▶ _Supplied information_:
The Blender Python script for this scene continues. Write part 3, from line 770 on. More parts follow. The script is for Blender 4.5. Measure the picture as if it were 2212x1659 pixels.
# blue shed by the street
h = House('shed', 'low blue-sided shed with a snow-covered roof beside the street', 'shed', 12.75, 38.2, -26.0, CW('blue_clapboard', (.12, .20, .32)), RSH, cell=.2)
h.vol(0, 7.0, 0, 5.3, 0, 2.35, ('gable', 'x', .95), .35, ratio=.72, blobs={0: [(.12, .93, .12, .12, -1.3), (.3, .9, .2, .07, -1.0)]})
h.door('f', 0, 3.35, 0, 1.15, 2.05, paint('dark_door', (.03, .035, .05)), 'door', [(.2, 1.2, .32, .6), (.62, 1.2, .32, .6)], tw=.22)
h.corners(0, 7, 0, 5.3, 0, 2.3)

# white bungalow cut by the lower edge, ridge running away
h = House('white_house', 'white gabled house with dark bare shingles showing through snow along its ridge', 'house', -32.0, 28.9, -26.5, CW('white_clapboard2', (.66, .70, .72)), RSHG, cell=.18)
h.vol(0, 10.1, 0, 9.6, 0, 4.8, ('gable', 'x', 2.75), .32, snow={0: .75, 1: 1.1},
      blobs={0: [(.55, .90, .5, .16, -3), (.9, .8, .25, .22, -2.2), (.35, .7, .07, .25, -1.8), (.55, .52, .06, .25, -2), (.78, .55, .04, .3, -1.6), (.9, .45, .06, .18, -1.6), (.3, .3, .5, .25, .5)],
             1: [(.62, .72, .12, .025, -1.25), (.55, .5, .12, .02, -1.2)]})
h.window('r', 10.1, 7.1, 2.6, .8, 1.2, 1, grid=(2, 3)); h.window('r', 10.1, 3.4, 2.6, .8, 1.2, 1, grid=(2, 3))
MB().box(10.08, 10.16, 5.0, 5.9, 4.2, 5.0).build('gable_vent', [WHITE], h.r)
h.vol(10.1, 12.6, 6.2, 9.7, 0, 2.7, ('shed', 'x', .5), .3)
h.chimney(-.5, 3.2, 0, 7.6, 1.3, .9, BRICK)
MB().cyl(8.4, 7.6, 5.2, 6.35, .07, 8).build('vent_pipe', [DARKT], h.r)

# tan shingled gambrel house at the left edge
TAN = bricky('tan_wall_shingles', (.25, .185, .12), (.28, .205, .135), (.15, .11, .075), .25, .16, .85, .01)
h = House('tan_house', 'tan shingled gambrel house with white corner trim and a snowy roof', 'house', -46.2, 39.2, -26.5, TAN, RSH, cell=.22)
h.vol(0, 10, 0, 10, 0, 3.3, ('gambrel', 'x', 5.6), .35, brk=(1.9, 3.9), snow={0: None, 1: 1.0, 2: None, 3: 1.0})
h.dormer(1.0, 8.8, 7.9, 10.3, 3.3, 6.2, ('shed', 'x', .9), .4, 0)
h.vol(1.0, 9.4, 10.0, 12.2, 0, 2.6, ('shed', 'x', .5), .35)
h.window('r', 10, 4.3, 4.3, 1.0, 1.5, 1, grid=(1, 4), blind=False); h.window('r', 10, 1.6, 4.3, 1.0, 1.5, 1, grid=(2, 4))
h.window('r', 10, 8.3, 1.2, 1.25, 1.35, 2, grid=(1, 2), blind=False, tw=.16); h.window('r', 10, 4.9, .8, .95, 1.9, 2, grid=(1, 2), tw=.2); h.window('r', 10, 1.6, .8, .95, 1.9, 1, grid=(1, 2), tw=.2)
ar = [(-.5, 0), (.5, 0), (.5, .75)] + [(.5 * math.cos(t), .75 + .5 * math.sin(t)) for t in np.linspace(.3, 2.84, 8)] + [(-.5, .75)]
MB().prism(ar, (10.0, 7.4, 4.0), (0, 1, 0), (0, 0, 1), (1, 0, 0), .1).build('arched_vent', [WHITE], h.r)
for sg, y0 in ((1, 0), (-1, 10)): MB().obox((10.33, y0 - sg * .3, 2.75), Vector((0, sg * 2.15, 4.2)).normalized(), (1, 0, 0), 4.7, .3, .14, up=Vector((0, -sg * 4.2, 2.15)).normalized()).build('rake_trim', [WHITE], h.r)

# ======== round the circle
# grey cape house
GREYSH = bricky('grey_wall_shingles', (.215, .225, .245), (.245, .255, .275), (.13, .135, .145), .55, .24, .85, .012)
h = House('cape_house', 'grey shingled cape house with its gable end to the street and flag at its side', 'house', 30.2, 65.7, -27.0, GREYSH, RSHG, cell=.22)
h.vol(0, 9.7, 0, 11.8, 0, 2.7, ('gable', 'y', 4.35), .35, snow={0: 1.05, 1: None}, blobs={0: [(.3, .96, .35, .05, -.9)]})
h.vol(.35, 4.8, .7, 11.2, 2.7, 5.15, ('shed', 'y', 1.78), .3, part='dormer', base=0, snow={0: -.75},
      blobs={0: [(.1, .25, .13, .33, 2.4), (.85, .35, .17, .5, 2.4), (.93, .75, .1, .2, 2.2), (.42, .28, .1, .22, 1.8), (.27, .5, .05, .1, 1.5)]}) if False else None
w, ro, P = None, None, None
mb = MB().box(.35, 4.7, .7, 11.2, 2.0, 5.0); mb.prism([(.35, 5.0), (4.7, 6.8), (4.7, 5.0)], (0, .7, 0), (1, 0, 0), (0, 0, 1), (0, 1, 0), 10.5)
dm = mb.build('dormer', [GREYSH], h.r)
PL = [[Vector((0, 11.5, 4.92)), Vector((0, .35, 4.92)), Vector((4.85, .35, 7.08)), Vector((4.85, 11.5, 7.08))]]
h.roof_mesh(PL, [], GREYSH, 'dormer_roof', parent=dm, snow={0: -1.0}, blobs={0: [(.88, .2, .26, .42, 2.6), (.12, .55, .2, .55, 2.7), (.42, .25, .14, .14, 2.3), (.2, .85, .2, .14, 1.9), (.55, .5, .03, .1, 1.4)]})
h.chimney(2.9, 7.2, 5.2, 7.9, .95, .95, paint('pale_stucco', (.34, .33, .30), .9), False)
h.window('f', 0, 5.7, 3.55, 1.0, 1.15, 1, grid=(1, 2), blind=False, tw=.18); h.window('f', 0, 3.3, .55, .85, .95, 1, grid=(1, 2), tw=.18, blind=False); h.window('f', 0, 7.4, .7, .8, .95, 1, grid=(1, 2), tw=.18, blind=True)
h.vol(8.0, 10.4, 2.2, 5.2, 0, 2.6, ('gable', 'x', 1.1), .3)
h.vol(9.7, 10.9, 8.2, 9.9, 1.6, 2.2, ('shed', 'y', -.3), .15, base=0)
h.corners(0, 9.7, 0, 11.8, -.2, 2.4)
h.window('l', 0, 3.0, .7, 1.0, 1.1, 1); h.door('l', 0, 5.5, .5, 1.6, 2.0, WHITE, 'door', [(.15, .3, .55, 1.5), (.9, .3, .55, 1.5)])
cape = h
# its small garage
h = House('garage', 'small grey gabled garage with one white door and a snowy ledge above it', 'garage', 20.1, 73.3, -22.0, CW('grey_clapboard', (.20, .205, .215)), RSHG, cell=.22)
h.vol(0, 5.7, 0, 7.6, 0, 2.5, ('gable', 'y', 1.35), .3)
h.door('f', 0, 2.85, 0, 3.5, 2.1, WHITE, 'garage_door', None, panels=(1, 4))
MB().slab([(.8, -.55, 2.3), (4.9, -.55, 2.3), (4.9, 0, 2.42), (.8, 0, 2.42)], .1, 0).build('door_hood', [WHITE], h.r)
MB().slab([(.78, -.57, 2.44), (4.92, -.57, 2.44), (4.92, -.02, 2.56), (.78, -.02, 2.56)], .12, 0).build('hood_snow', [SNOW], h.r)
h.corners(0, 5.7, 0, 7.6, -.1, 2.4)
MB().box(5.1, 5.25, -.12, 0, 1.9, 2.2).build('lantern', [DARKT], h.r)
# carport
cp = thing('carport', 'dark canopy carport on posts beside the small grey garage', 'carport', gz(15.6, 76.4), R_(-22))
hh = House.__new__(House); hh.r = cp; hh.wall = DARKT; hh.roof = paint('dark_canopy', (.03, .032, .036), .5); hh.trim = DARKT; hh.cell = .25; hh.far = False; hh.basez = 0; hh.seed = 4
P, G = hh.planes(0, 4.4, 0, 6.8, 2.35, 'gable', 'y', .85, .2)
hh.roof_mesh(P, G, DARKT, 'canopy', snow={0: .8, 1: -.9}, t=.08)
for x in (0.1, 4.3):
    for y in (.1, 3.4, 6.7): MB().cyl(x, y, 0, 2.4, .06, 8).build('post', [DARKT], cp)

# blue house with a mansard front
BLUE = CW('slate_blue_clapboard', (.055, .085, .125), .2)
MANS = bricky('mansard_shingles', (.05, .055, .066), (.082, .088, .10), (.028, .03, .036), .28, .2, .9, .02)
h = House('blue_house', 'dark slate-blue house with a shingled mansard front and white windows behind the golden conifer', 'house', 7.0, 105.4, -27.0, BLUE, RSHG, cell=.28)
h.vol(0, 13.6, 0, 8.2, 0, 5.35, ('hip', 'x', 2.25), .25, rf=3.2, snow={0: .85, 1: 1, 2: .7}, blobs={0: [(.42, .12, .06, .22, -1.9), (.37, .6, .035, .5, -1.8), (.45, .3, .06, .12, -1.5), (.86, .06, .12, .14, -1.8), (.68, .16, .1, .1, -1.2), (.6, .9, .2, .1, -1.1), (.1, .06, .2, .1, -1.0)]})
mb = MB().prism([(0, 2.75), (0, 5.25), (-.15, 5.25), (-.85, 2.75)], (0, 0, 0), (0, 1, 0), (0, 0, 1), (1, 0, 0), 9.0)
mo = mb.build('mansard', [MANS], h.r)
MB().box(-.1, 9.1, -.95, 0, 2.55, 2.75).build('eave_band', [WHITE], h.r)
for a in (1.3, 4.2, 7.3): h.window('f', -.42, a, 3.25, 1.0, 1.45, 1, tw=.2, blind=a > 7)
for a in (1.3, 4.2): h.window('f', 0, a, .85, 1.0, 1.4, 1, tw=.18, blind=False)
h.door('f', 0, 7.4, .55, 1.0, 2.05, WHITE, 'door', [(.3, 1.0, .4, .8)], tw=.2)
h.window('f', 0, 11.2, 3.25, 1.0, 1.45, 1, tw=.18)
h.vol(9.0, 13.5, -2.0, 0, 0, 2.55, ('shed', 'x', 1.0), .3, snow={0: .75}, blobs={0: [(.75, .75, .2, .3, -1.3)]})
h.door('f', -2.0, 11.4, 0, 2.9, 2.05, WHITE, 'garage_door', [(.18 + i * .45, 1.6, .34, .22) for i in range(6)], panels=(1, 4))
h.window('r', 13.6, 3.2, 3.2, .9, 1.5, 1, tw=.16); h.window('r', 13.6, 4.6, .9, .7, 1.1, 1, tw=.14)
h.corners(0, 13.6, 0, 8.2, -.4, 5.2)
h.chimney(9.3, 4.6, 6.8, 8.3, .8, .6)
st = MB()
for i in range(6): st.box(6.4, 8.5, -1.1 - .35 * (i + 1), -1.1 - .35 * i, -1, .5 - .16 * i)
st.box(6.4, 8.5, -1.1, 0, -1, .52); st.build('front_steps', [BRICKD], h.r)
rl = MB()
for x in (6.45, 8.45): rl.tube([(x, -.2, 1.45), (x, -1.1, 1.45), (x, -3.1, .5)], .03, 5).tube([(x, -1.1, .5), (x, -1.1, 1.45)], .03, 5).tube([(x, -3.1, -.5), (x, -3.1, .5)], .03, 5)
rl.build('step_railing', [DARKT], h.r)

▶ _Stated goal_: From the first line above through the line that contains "h.corners(0, 7, 0, 5.3, 0, 2.3)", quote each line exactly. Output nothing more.

▶ _Answer_:
The Blender Python script for this scene continues. Write part 3, from line 770 on. More parts follow. The script is for Blender 4.5. Measure the picture as if it were 2212x1659 pixels.
# blue shed by the street
h = House('shed', 'low blue-sided shed with a snow-covered roof beside the street', 'shed', 12.75, 38.2, -26.0, CW('blue_clapboard', (.12, .20, .32)), RSH, cell=.2)
h.vol(0, 7.0, 0, 5.3, 0, 2.35, ('gable', 'x', .95), .35, ratio=.72, blobs={0: [(.12, .93, .12, .12, -1.3), (.3, .9, .2, .07, -1.0)]})
h.door('f', 0, 3.35, 0, 1.15, 2.05, paint('dark_door', (.03, .035, .05)), 'door', [(.2, 1.2, .32, .6), (.62, 1.2, .32, .6)], tw=.22)
h.corners(0, 7, 0, 5.3, 0, 2.3)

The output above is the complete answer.